Afin de rendre plus attractif le brevet communautaire, notamment auprès des petites et moyennes entreprises, il est proposé de réduire les frais liés aux traductions des documents qui constitueraient près de 40 % de la dépense globale, et plus encore après l'élargissement de l'Union si la situation reste en l'état.

Trois hypothèses de travail ont été retenues :

- la première, pour l'exclure, est celle mise en oeuvre par la Convention de Luxembourg et qui impose la traduction complète des fascicules de brevet dans les onze langues de travail, soit un coût moyen estimé à 17 000 euros ;

- la deuxième propose de limiter les traductions aux trois langues de travail officielles de l'Office européen des brevets, soit l'anglais, l'allemand et le français ; les frais ne seraient plus alors que de 5 100 euros ;

- la troisième - et c'est celle retenue par la Commission - consisterait à n'exiger le dépôt que dans l'une de ces trois langues de travail, la traduction dans les deux autres langues se limitant aux " revendications ", c'est-à-dire aux éléments essentiels faisant l'objet de la protection ; dans ce cas, la dépense s'élèverait à 2 200 euros.

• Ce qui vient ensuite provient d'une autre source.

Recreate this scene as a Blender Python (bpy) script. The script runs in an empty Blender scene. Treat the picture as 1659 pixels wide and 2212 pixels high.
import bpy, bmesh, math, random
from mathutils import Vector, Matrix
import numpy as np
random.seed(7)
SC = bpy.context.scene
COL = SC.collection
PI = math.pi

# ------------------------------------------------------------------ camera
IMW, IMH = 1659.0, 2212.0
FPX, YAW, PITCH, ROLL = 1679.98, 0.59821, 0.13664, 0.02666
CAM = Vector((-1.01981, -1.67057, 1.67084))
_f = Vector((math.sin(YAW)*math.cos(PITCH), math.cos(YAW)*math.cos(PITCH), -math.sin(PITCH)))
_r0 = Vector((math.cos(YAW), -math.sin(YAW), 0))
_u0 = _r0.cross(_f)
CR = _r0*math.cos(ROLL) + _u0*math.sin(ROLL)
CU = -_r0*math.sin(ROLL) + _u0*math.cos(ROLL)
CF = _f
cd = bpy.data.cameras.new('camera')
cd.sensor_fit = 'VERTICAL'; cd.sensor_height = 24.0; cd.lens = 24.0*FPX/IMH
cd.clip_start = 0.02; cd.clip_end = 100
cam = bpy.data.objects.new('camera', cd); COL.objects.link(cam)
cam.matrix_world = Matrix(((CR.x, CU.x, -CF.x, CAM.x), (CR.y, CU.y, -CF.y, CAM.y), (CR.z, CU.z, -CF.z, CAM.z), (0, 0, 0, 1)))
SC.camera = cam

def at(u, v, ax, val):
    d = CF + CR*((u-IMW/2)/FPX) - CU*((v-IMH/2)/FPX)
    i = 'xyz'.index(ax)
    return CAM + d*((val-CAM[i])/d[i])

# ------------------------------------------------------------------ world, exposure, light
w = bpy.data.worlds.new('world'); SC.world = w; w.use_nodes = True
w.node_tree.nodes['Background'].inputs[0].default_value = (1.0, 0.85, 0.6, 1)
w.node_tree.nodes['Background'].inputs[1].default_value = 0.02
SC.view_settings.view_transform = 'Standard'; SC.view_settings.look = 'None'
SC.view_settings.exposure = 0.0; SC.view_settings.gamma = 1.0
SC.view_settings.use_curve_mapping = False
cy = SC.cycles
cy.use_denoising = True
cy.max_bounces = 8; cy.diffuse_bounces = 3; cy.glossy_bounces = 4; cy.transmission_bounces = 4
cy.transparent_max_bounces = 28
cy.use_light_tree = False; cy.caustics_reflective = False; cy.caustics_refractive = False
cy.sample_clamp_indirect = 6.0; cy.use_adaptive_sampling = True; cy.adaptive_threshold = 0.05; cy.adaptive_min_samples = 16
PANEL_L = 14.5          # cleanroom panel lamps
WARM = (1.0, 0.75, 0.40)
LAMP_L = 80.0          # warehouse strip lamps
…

·  Cette dernière solution présente des avantages certains, en terme de charge financière, mais elle pose aussi des problèmes particuliers :

- d'abord, pour ce qui concerne la protection contre la contrefaçon : lorsque le contrefacteur n'aura pu disposer d'un texte rédigé dans la langue officielle de l'Etat où il est domicilié, il sera présumé, jusqu'à preuve contraire, n'avoir pas voulu sciemment porter atteinte au brevet. En outre - ce qui ne manque pas d'être paradoxal -, il est prévu que le titulaire du brevet ne pourra pas obtenir de dommages et intérêts pour la période antérieure à la notification d'une traduction au contrefacteur ;

- ensuite, elle risque de renforcer encore la position occupée par l'anglais qui constitue, à 80 % environ, la langue utilisée par les déposants. Toutefois, la situation de la langue française demeure relativement préservée dans cette hypothèse, puisqu'elle reste, avec l'anglais et l'allemand, une langue de travail légalement utilisable pour les dépôts de brevets, en tout ou en partie.

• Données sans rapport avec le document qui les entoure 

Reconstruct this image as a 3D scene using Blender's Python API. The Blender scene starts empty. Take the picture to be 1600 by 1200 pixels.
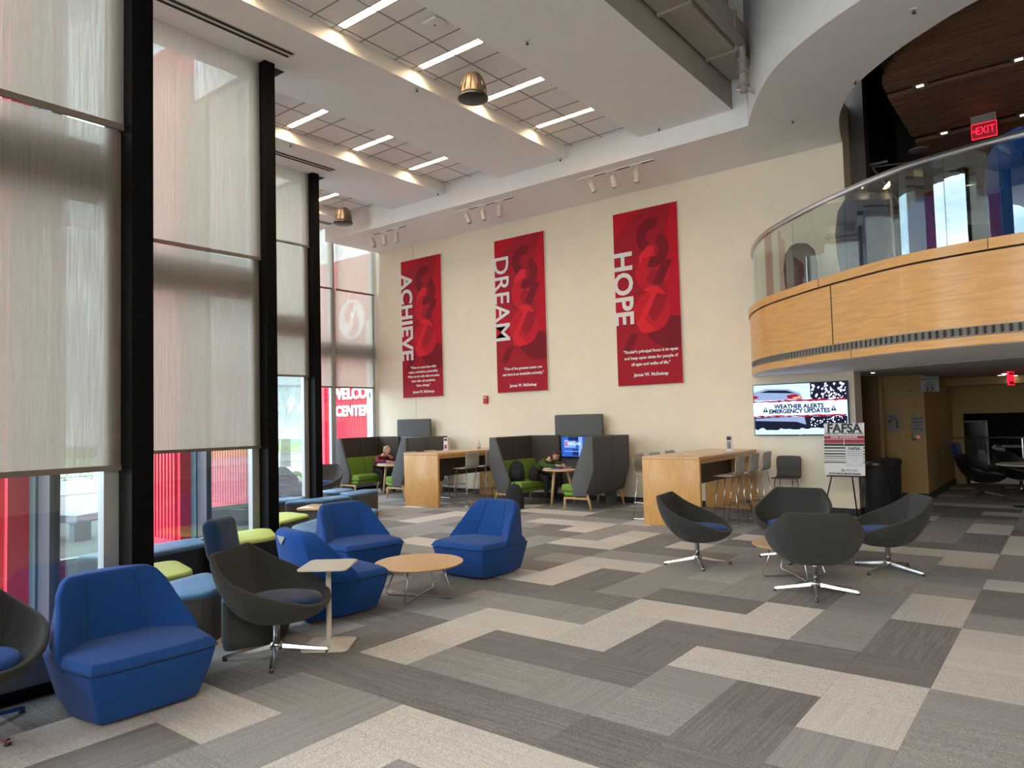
import bpy, bmesh, math, random
from mathutils import Vector, Matrix
random.seed(7)
sc = bpy.context.scene
C = sc.collection
PI = math.pi
R = math.radians

# ---------------------------------------------------------------- camera
cd = bpy.data.cameras.new('camera'); cam = bpy.data.objects.new('camera', cd); C.objects.link(cam)
cd.sensor_width = 36; cd.lens = 1126.83 * 36 / 1600; cd.clip_start = .05; cd.clip_end = 500
_y, _p, _r = -0.664168487, 0.0484593179, -0.0255876742
fw = Vector((math.sin(_y)*math.cos(_p), math.cos(_y)*math.cos(_p), math.sin(_p)))
rt = Vector((math.cos(_y), -math.sin(_y), 0)); up = rt.cross(fw)
Rv = rt*math.cos(_r) + up*math.sin(_r); Uv = up*math.cos(_r) - rt*math.sin(_r)
cam.matrix_world = Matrix(((Rv.x, Uv.x, -fw.x, 0), (Rv.y, Uv.y, -fw.y, 0), (Rv.z, Uv.z, -fw.z, 1.70), (0, 0, 0, 1)))
sc.camera = cam

# ---------------------------------------------------------------- world, exposure
sc.view_settings.view_transform = 'Standard'; sc.view_settings.look = 'None'
sc.view_settings.gamma = 1; sc.view_settings.use_curve_mapping = False
sc.view_settings.exposure = 1.2
sc.cycles.max_bounces = 8; sc.cycles.diffuse_bounces = 5; sc.cycles.transparent_max_bounces = 24
sc.cycles.transmission_bounces = 6; sc.cycles.glossy_bounces = 3
sc.cycles.use_denoising = True; sc.cycles.sample_clamp_indirect = 6; sc.cycles.caustics_reflective = False; sc.cycles.caustics_refractive = False
SKY = 4.4
w = bpy.data.worlds.new('sky'); sc.world = w; w.use_nodes = True
nt = w.node_tree; nt.nodes.clear()
def N(t, k, **kw):
    n = t.nodes.new(k)
    for a, b in kw.items(): setattr(n, a, b)
    return n
out = N(nt, 'ShaderNodeOutputWorld'); bg = N(nt, 'ShaderNodeBackground'); bg.inputs[1].default_value = SKY
tc = N(nt, 'ShaderNodeTexCoord'); mp = N(nt, 'ShaderNodeMapping'); mp.inputs['Scale'].default_value = (1.4, 1.4, 4.5)
nz = N(nt, 'ShaderNodeTexNoise'); nz.inputs['Scale'].default_value = 2.6; nz.inputs['Detail'].default_value = 5; nz.inputs['Roughness'].default_value = .55
cr = N(nt, 'ShaderNodeValToRGB'); cr.color_ramp.elements[0].position = .38; cr.color_ramp.elements[0].color = (.40, .50, .62, 1)
cr.color_ramp.elements[1].position = .62; cr.color_ramp.elements[1].color = (.92, .95, 1, 1)
nt.links.new(tc.outputs['Generated'], mp.inputs[0]); nt.links.new(mp.outputs[0], nz.inputs[0]); nt.links.new(nz.outputs[0], cr.inputs[0])
nt.links.new(cr.outputs[0], bg.inputs[0]); nt.links.new(bg.outputs[0], out.inputs[0])

# ---------------------------------------------------------------- materials
MATS = {}
def mat(name, col, rough=.6, metal=0, spec=.5, noise=0, nscale=40, bump=0, coat=0, sheen=0, emit=None, estr=0, wood=None, vary=0, stretch=(1, 1, 1), bscale=None):
    if name in MATS: return MATS[name]
    m = bpy.data.materials.new(name); m.use_nodes = True; t = m.node_tree
    b = t.nodes['Principled BSDF']
    b.inputs['Base Color'].default_value = (*col, 1); b.inputs['Roughness'].default_value = rough
    b.inputs['Metallic'].default_value = metal; b.inputs['Specular IOR Level'].default_value = spec
    if coat: b.inputs['Coat Weight'].default_value = coat; b.inputs['Coat Roughness'].default_value = .15
    if sheen: b.inputs['Sheen Weight'].default_value = sheen
    if emit: b.inputs['Emission Color'].default_value = (*emit, 1); b.inputs['Emission Strength'].default_value = estr
    if noise or bump or wood or vary:
        tc = N(t, 'ShaderNodeTexCoord'); mp = N(t, 'ShaderNodeMapping'); t.links.new(tc.outputs['Object'], mp.inputs[0])
        mp.inputs['Scale'].default_value = stretch if not wood else wood
        src = mp.outputs[0]
        if vary:
            oi = N(t, 'ShaderNodeObjectInfo'); ad = N(t, 'ShaderNodeVectorMath', operation='ADD'); ml = N(t, 'ShaderNodeMath', operation='MULTIPLY'); ml.inputs[1].default_value = 37
            t.links.new(oi.outputs['Random'], ml.inputs[0]); t.links.new(src, ad.inputs[0]); t.links.new(ml.outputs[0], ad.inputs[1]); src = ad.outputs[0]
        n = N(t, 'ShaderNodeTexNoise'); n.inputs['Scale'].default_value = nscale; n.inputs['Detail'].default_value = 4; t.links.new(src, n.inputs[0])
        if noise:
            r = N(t, 'ShaderNodeMapRange'); r.inputs[1].default_value = .3; r.inputs[2].default_value = .7; r.inputs[3].default_value = 1-noise; r.inputs[4].default_value = 1+noise
            t.links.new(n.outputs[0], r.inputs[0])
            v = N(t, 'ShaderNodeVectorMath', operation='SCALE'); v.inputs[0].default_value = col
            f = r.outputs[0]
            if vary:
                r2 = N(t, 'ShaderNodeMapRange'); r2.inputs[3].default_value = 1-vary; r2.inputs[4].default_value = 1+vary; t.links.new(oi.outputs['Random'], r2.inputs[0])
                m2 = N(t, 'ShaderNodeMath', operation='MULTIPLY'); t.links.new(f, m2.inputs[0]); t.links.new(r2.outputs[0], m2.inputs[1]); f = m2.outputs[0]
            t.links.new(f, v.inputs['Scale']); t.links.new(v.outputs[0], b.inputs['Base Color'])
        if bump:
            bp = N(t, 'ShaderNodeBump'); bp.inputs['Strength'].default_value = bump; bp.inputs['Distance'].default_value = .01
            if bscale:
                n = N(t, 'ShaderNodeTexNoise'); n.inputs['Scale'].default_value = bscale; t.links.new(src, n.inputs[0])
            t.links.new(n.outputs[0], bp.inputs['Height']); t.links.new(bp.outputs[0], b.inputs['Normal'])
    MATS[name] = m; return m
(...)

La situation sera tout autre pour les autres langues pratiquées dans l'Union, ce qui explique les réserves de l'Espagne, de l'Italie, de la Grèce et du Portugal, notamment, sur cette question. Le choix pourrait être pour eux, dès lors qu'on abandonne leur langue nationale, de se montrer favorable à ne plus imposer qu'une seule langue - l'anglais - afin d'éliminer toute dépense de traduction.

- enfin, à cette attaque de certains Etats membres contre l'usage du français s'ajoute celle provenant de la seconde Conférence intergouvernementale de l'organisation européenne des brevets tenue les 16 et 17 octobre derniers à Londres.

Lancée par la France en juin 1999, cette seconde Conférence avait notamment pour objectif de réduire les coûts d'obtention des brevets européens. L'accord résultant de ces travaux propose aux Etats signataires qui le souhaiteraient de s'engager à renoncer à exiger du titulaire la traduction intégrale du brevet dans leur langue nationale. Huit Etats membres de l'OEB ont aussitôt annoncé leur intention de souscrire à cet accord.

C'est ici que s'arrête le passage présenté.